O governo brasileiro não se retirará das negociações com os Estados Unidos, apesar da ameaça do presidente Donald Trump de impor uma tarifa de 50% sobre todas as exportações brasileiras a partir de 1º de agosto, afirmou o ministro da Fazenda, Fernando Haddad, na segunda-feira.
Em entrevista à rádio CBN, Haddad enfatizou que as instruções do presidente Luiz Inácio Lula da Silva são para manter o canal diplomático aberto e não apresentar argumentos que justifiquem sanções unilaterais. "O Brasil não sairá da mesa de negociações. A orientação do presidente Lula é não dar motivos para sofrer esse tipo de sanção. A Vice-Presidência, a Fazenda e o Itamaraty estão comprometidos com o diálogo", afirmou.

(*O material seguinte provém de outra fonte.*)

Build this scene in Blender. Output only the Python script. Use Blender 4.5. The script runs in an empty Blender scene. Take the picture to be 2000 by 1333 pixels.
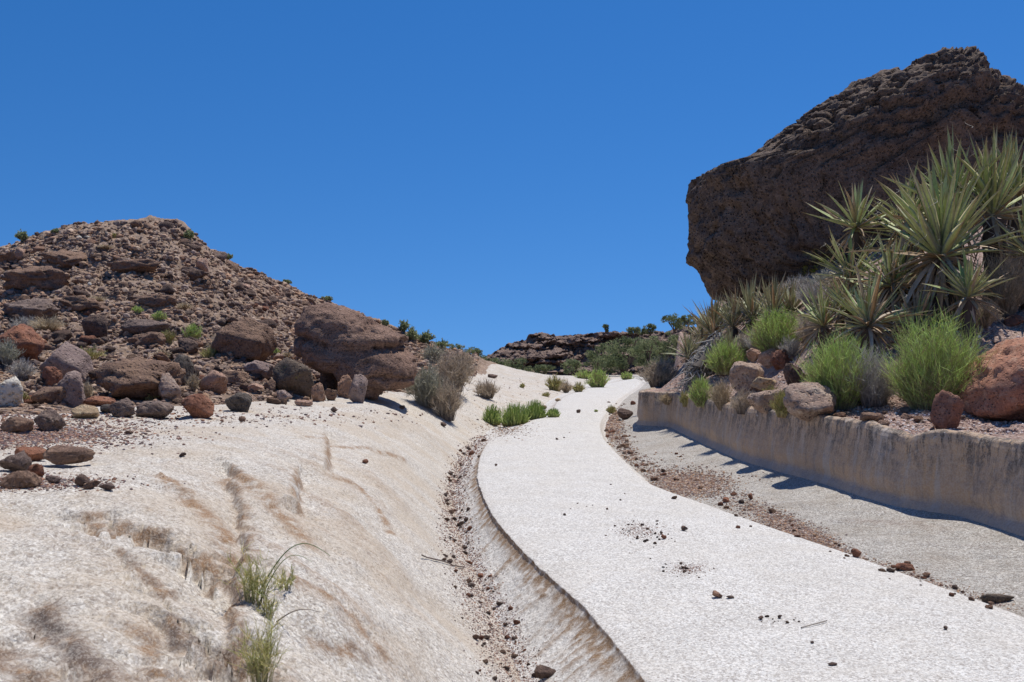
import bpy, math, random
import numpy as np
from mathutils import Vector, Matrix, Euler

# ------------------------------------------------------------------ camera, sky, sun
sc = bpy.context.scene
COL = sc.collection
EYE = 1.2
TILT = math.atan(33.5 / 1800.0)
cd = bpy.data.cameras.new("camera"); cam = bpy.data.objects.new("camera", cd); COL.objects.link(cam)
cam.location = (0, 0, EYE); cam.rotation_euler = (math.radians(90) + TILT, 0, 0)
cd.lens = 32.4; cd.sensor_width = 36; cd.clip_start = 0.05; cd.clip_end = 5000
cd.dof.use_dof = True; cd.dof.focus_distance = 7.5; cd.dof.aperture_fstop = 9
sc.camera = cam
SUN = Vector((0.215, 0.27, 0.935)).normalized()
sl = bpy.data.lights.new("sun", 'SUN'); sl.energy = 4.2; sl.angle = math.radians(0.5); sl.color = (1.0, 0.955, 0.89)
so = bpy.data.objects.new("sun", sl); COL.objects.link(so)
so.rotation_euler = (-SUN).to_track_quat('-Z', 'Y').to_euler()
w = bpy.data.worlds.new("World"); sc.world = w; w.use_nodes = True
wn = w.node_tree; bg = wn.nodes['Background']
sky = wn.nodes.new('ShaderNodeTexSky'); sky.sky_type = 'NISHITA'; sky.sun_disc = False
sky.sun_elevation = math.asin(SUN.z); sky.sun_rotation = math.atan2(SUN.x, SUN.y)
sky.altitude = 1200; sky.air_density = 1.0; sky.dust_density = 0.15; sky.ozone_density = 4.0
tc = wn.nodes.new('ShaderNodeTexCoord'); mp = wn.nodes.new('ShaderNodeVectorMath'); mp.operation = 'MULTIPLY_ADD'
mp.inputs[1].default_value = (1, 1, .82); mp.inputs[2].default_value = (0, 0, .20)      # clear high-desert air: deep blue down to the horizon
wn.links.new(tc.outputs['Generated'], mp.inputs[0]); wn.links.new(mp.outputs[0], sky.inputs[0])
hs = wn.nodes.new('ShaderNodeHueSaturation'); hs.inputs['Saturation'].default_value = 1.31; hs.inputs['Hue'].default_value = .505
wn.links.new(sky.outputs[0], hs.inputs['Color']); wn.links.new(hs.outputs[0], bg.inputs[0])
bg.inputs[1].default_value = 0.115
sc.view_settings.view_transform = 'Standard'; sc.view_settings.look = 'None'
sc.view_settings.gamma = 1; sc.view_settings.exposure = 0.12

# ------------------------------------------------------------------ helpers
F_PX = 1800.0
def ray(px, py):
    a, b = (px - 1000) / F_PX, -(py - 666.5) / F_PX
    c, s = math.cos(TILT), math.sin(TILT)
    return np.array([a, c - b * s, s + b * c])
def P(px, py, Y):
    d = ray(px, py); return np.array([d[0] / d[1] * Y, Y, EYE + d[2] / d[1] * Y])
def zat(py, Y): return P(1000, py, Y)[2]

rs0 = np.random.RandomState(7)
PERM = np.concatenate([rs0.permutation(256)] * 2)
GR = rs0.normal(size=(256, 3)); GR /= np.linalg.norm(GR, axis=1)[:, None]
def perlin(p):
    p = np.asarray(p, float); i = np.floor(p).astype(int); f = p - i; i &= 255
    u = f * f * f * (f * (f * 6 - 15) + 10)
    r = 0
    for dx in (0, 1):
        for dy in (0, 1):
            for dz in (0, 1):
                h = PERM[PERM[PERM[(i[:, 0] + dx) & 255] + ((i[:, 1] + dy) & 255)] + ((i[:, 2] + dz) & 255)]
                g = GR[h]
                d = g[:, 0] * (f[:, 0] - dx) + g[:, 1] * (f[:, 1] - dy) + g[:, 2] * (f[:, 2] - dz)
                wgt = (u[:, 0] if dx else 1 - u[:, 0]) * (u[:, 1] if dy else 1 - u[:, 1]) * (u[:, 2] if dz else 1 - u[:, 2])
                r = r + wgt * d
    return r * 1.6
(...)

O ministro confirmou que duas cartas já foram enviadas ao governo americano, uma em maio e outra na semana passada, mas ainda não houve resposta. "Insistiremos em negociações comerciais para encontrar um caminho de aproximação entre dois países que não têm motivos para se distanciarem", acrescentou.
Ao mesmo tempo que insiste no diálogo, o governo brasileiro também trabalha em planos de contingência para apoiar os setores mais afetados caso a medida anunciada por Trump seja finalmente implementada. Um grupo interministerial prepara propostas que serão apresentadas ao presidente Lula nos próximos dias.
Entre as alternativas em análise estão a aplicação da Lei da Reciprocidade e mecanismos de apoio econômico. No entanto, Haddad esclareceu que essas medidas não implicariam necessariamente em aumento dos gastos públicos, pois instrumentos como linhas de crédito poderiam ser utilizados, como ocorreu na resposta às enchentes no Rio Grande do Sul.
"O presidente nos pediu para desenhar todos os cenários possíveis, desde a eventual abertura de negociações até a ausência de resposta em 1º de agosto. Não podemos descartar esse cenário, embora não seja o único considerado", explicou Haddad. "Temos um plano de contingência para qualquer decisão que venha a ser tomada pelo presidente da República", acrescentou. Haddad deixou claro que o governo não busca aplicar sanções "em espécie" contra os Estados Unidos ou empresas americanas, mas ressaltou que o Brasil avaliará seu arcabouço legal e agirá dentro de suas possibilidades para defender seus interesses.
Segundo o ministro, outros países também estão sendo afetados pelos aumentos de tarifas americanas, mas, no caso do Brasil, há um componente político adicional: a relação pessoal entre Trump e o ex-presidente Jair Bolsonaro. "Há uma peculiaridade brasileira, que é a existência de uma força política de extrema direita que atua contra os interesses nacionais", afirmou.
Haddad lembrou que o Brasil tem déficit comercial com os Estados Unidos e que isso está "longe de ser um problema" para o país norte-americano. "Estive com autoridades americanas pelo menos dez vezes este ano. Há apenas dois meses, conversei com o Secretário do Tesouro na Califórnia sobre a injustiça de uma tarifa de 10%. Ele se mostrou aberto ao diálogo. O que mudou desde então para que uma tarifa de 50% seja anunciada agora?", questionou o ministro.
Para Haddad, a mudança na política comercial americana pode estar diretamente ligada à relação entre Trump e Bolsonaro. "Estamos com problema específico no Brasil: tem uma família no Brasil com prestígio na sociedade e concorrendo contra os interesses nacionais", afirmou.
O ministro também se mostrou surpreso com o anúncio de Trump de que investigaria o sistema de pagamento instantâneo brasileiro, o Pix, que descreveu como uma inovação bem-sucedida e sem custos para os usuários. "Como o Pix pode representar uma ameaça a um império?", questionou Haddad.